THE TASK: Return the whole listing exactly as it stands.

DATASET EXCERPT:
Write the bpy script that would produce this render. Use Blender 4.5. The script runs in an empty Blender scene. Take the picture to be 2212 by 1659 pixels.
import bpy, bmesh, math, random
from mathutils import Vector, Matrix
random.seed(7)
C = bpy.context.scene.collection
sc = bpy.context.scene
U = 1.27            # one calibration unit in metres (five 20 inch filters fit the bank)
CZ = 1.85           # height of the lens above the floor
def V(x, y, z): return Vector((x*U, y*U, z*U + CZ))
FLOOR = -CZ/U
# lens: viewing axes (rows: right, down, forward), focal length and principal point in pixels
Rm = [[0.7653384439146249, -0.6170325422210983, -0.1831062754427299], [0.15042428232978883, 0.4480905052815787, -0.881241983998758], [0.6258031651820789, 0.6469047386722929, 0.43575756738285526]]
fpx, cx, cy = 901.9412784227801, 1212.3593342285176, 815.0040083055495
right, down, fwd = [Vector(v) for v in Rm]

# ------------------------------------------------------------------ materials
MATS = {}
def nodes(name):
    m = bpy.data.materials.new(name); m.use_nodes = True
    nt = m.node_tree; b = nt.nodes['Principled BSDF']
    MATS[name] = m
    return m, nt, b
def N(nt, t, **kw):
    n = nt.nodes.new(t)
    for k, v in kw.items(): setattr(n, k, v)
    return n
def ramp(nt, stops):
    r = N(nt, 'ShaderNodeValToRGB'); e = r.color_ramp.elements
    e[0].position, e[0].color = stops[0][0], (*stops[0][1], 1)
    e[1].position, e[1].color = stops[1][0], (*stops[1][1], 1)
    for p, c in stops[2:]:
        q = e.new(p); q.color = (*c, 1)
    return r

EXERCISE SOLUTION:
Write the bpy script that would produce this render. Use Blender 4.5. The script runs in an empty Blender scene. Take the picture to be 2212 by 1659 pixels.
import bpy, bmesh, math, random
from mathutils import Vector, Matrix
random.seed(7)
C = bpy.context.scene.collection
sc = bpy.context.scene
U = 1.27            # one calibration unit in metres (five 20 inch filters fit the bank)
CZ = 1.85           # height of the lens above the floor
def V(x, y, z): return Vector((x*U, y*U, z*U + CZ))
FLOOR = -CZ/U
# lens: viewing axes (rows: right, down, forward), focal length and principal point in pixels
Rm = [[0.7653384439146249, -0.6170325422210983, -0.1831062754427299], [0.15042428232978883, 0.4480905052815787, -0.881241983998758], [0.6258031651820789, 0.6469047386722929, 0.43575756738285526]]
fpx, cx, cy = 901.9412784227801, 1212.3593342285176, 815.0040083055495
right, down, fwd = [Vector(v) for v in Rm]

# ------------------------------------------------------------------ materials
MATS = {}
def nodes(name):
    m = bpy.data.materials.new(name); m.use_nodes = True
    nt = m.node_tree; b = nt.nodes['Principled BSDF']
    MATS[name] = m
    return m, nt, b
def N(nt, t, **kw):
    n = nt.nodes.new(t)
    for k, v in kw.items(): setattr(n, k, v)
    return n
def ramp(nt, stops):
    r = N(nt, 'ShaderNodeValToRGB'); e = r.color_ramp.elements
    e[0].position, e[0].color = stops[0][0], (*stops[0][1], 1)
    e[1].position, e[1].color = stops[1][0], (*stops[1][1], 1)
    for p, c in stops[2:]:
        q = e.new(p); q.color = (*c, 1)
    return r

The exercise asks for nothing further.